Mädchen in Kinderbüchern werden vermehrt stark und mutig dargestellt. Aber wo bleiben gelungene Vorbilder für Jungs?

Jungs, die sich fürchten und weinen, Kerle, die pöbeln und über Mädchen herziehen: Wer heute zu einem deutschsprachigen Kinder- oder Jugendbuch greift, begegnet zwei Typen von Jungen.

Dem sensiblen, zweifelnden und einsamen Jungen. Und dem selbstsicheren und starken Jungen: Er ist heldenhaft und witzig, doch leider umgeben von zickigen Mädchen und doofen Müttern.

Beide Rollen taugen nicht als Identifikationsfiguren, sagt Literaturwissenschaftlerin Elisabeth Eggenberger vom Schweizerischen Institut für Kinder- und Jugendmedien (SIKJM).

«Der sensible Junge ist meist auch der schwache Junge, der keine Lösungen findet, wie er mit seinem Leben umgehen soll», sagt Eggenberger. «Das ist nicht unbedingt der Typ, mit dem sich ein lesendes Kind identifizieren möchte.»

Brechen mit Klischees

Als Reaktion darauf kam der archaische, heldenhafte Junge in die Kinderbücher. Das sei ein klarer Rückgriff auf alte Rollenmuster, die nicht wünschenswert seien.
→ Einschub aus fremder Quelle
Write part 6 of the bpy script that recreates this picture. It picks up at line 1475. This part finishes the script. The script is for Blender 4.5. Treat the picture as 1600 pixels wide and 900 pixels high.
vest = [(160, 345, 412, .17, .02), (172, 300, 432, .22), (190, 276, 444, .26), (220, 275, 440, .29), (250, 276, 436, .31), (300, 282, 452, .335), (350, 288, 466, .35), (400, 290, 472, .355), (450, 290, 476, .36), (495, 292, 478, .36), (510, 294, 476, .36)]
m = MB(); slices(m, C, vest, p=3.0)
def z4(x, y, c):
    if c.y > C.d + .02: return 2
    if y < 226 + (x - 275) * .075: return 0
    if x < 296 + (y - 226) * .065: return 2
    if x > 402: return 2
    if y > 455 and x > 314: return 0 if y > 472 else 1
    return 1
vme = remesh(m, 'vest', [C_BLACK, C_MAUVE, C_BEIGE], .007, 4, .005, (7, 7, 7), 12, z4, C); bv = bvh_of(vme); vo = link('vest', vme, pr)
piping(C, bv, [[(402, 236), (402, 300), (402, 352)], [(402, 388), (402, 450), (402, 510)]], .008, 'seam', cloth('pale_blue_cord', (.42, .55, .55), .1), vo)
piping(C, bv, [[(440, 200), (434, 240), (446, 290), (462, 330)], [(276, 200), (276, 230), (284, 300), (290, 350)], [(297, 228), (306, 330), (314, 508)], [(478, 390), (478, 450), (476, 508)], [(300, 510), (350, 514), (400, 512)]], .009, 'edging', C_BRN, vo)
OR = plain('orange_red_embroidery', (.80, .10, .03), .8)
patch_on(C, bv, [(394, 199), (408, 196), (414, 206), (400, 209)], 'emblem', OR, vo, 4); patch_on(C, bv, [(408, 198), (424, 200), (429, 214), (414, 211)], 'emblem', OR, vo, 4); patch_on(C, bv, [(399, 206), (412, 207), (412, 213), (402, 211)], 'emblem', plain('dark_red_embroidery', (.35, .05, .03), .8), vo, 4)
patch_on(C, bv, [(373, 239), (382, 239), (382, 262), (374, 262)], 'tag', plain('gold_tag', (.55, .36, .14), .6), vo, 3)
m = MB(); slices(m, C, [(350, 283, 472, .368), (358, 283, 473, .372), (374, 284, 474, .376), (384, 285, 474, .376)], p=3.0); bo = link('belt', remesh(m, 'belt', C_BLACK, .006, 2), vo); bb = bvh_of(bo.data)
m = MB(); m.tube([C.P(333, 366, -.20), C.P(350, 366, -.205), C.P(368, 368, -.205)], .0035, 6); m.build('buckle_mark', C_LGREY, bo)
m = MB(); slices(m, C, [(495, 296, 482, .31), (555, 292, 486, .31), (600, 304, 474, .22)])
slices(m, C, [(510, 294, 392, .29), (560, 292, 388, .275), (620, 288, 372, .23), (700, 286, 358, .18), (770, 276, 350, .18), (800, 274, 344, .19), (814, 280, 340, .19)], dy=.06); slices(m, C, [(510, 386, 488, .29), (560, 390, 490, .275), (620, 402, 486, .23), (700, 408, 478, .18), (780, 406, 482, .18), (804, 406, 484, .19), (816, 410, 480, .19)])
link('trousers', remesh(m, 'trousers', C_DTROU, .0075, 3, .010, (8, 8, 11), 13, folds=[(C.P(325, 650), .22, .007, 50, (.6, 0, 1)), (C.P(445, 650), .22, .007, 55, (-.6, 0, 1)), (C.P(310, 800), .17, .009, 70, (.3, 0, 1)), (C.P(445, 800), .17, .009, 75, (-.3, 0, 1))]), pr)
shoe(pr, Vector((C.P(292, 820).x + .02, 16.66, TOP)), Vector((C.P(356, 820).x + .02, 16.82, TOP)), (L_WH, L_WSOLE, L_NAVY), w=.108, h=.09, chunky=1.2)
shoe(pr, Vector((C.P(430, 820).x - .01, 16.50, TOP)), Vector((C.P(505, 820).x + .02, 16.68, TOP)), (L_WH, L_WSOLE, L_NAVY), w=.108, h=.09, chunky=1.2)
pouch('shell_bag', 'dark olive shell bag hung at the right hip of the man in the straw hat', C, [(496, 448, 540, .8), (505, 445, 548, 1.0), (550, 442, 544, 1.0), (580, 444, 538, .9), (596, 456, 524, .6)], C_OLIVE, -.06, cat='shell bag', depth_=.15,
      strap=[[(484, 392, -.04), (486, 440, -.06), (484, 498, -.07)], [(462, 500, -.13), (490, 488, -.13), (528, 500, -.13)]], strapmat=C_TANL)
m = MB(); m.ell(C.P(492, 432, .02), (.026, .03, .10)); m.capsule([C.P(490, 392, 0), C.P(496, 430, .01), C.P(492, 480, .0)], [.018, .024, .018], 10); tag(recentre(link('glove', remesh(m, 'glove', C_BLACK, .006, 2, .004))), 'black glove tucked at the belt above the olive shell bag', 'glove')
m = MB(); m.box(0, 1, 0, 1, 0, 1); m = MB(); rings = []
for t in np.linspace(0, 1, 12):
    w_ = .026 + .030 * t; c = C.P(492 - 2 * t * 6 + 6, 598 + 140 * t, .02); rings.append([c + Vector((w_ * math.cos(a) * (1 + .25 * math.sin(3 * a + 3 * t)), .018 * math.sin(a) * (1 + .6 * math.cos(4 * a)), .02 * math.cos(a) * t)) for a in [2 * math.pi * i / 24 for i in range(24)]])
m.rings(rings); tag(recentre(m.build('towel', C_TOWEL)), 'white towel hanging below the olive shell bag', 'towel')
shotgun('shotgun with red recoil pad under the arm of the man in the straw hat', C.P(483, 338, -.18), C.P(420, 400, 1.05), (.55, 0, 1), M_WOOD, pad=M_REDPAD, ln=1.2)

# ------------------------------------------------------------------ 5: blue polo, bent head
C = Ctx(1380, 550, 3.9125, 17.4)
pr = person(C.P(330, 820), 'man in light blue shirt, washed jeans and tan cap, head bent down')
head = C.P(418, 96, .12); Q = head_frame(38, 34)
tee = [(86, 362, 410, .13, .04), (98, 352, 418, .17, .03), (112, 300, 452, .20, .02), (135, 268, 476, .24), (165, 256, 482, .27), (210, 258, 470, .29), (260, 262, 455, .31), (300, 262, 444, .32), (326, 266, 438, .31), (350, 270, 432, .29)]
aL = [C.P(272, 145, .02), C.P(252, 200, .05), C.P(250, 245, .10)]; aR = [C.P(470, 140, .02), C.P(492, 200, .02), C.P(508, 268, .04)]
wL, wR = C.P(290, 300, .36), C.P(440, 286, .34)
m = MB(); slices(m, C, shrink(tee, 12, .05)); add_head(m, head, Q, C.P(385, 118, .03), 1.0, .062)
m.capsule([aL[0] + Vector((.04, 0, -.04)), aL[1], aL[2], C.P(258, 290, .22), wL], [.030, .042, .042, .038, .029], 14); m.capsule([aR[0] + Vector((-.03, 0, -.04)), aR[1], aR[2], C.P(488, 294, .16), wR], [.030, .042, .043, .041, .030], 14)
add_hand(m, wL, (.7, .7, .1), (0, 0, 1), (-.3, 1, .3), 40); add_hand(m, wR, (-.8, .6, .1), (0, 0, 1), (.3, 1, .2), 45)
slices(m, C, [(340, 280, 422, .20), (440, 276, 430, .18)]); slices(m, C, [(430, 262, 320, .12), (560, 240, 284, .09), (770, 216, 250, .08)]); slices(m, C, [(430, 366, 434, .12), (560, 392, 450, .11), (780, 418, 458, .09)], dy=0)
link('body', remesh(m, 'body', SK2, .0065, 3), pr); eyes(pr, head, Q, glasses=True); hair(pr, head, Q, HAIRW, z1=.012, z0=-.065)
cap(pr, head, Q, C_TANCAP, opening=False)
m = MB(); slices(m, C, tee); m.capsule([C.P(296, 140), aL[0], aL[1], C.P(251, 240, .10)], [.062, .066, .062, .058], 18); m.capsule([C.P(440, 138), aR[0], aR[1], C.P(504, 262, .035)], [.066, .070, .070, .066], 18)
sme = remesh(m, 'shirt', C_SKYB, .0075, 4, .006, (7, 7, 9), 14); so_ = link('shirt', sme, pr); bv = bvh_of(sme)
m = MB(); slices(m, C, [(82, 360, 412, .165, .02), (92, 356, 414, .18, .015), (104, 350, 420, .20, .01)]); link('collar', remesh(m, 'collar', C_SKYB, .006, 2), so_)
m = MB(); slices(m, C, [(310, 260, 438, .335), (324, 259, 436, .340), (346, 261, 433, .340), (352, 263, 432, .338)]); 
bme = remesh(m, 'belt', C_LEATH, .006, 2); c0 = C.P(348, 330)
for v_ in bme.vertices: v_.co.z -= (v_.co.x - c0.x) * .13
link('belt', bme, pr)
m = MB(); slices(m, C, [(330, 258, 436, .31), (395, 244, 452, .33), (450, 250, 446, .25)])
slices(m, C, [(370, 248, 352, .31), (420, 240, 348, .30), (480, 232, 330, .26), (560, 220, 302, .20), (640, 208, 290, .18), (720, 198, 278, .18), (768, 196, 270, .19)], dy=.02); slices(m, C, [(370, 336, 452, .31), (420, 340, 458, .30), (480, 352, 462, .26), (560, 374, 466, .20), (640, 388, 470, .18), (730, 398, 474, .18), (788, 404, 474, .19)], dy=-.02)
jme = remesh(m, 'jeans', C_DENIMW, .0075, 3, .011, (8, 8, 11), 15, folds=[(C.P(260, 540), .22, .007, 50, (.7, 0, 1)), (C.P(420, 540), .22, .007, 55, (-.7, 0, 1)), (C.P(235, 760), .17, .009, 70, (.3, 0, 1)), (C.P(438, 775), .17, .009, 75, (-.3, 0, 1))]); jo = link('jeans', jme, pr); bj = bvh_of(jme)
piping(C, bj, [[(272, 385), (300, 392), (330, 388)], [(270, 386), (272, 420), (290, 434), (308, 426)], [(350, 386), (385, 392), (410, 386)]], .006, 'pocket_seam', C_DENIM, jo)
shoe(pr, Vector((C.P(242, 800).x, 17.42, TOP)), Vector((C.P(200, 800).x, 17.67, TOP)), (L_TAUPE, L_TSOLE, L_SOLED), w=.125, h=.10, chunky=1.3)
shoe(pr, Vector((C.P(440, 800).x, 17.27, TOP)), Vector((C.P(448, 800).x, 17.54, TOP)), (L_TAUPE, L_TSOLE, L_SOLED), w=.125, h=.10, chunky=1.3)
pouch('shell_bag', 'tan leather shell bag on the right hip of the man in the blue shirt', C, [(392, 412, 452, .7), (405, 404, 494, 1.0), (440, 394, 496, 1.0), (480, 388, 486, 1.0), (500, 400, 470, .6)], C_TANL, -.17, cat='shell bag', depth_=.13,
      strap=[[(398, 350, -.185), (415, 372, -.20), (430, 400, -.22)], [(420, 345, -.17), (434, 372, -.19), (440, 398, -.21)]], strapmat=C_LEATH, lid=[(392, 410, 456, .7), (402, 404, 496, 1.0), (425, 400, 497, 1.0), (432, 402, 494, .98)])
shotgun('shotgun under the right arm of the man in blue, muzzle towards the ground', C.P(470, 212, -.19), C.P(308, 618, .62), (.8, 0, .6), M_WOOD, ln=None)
«Spannung, Action, Humor und ein differenzierteres Jungenbild sollen sich gegenseitig nicht ausschliessen», konstatiert Eggenberger.

Ein Bub im Klassenzimmer. Er stützt seinen Kopf in seinen Händen.
Legende: Zum verzweifeln: Die Jugedliteratur kennt vor allem zwei Typen von Jungen, den weinenden und den pöbelnden. Keystone / GAETAN BALLY

Die 1968er-Bewegung hat die herkömmlichen Rollenklischees vom angepassten Mädchen und abenteuerlichen Jungen zwar aufgebrochen.

Doch während die Mädchenfiguren seither vermehrt schlau, selbstbewusst und tatkräftig sind, hat sich der gefühlige, zweifelnde Junge nicht etablieren können.

Darin spiegelt sich ein grundsätzliches Problem der westlichen Gesellschaft: Dem differenzierten Weiblichkeitsbild wurde viel Aufmerksamkeit zuteil, das Männlichkeitsbild hinke dieser Entwicklung hinterher, sagt Eggenberger.

Neues Vater- und Mutterbild

Die Kinder- und Jugendliteratur nimmt Entwicklungen der Gesellschaft als eines der ersten Medien auf. Sie funktioniert wie ein Seismograf. So haben heute zum Beispiel vermehrt Themen wie Transgender, Homosexualität, aber auch Patchwork- und Regenbogenfamilien Eingang in Kinder- und Jugendliteratur gehalten.

«Man möchte den Kindern jeweils erklären, was in der Welt passiert», erklärt die Literaturwissenschaftlerin, «und das fliesst dann direkt in die Kinderliteratur».

Dadurch hat sich das Väter- und Mütterbild in der Kinder- und Jugendliteratur verändert. Gelungene Beispiele gibt es zwar, insgesamt sind die Väter im Kinderalltag präsenter geworden. Doch noch immer sind es vor allem Mütter, die in den Geschichten die erste Ansprechperson des Nachwuchses sind.

Fähige und feinfühlige Figuren

Hier sieht die Expertin Bedarf an neuen Rollenypen. «Wir brauchen Jungen- und Männerfiguren, denen Dinge gelingen dürfen, die aber trotzdem fähig sind, Gefühle zu zeigen», sagt Eggenberger.

«Es braucht Väter, die sich engagieren und mit ihren Söhnen sprechen. Jungen, die Freundschaften mit Mädchen pflegen. Und dies in Geschichten, die spannend und witzig sind und die Jungs als Leser begeistern können.»

Die Autorinnen, Illustratoren, Verlegerinnen und Lektoren haben also noch einiges zu tun, bis den Kindern und Jugendlichen in ihren Büchern überzeugende Identifikationsfiguren und Lebensentwürfe begegnen.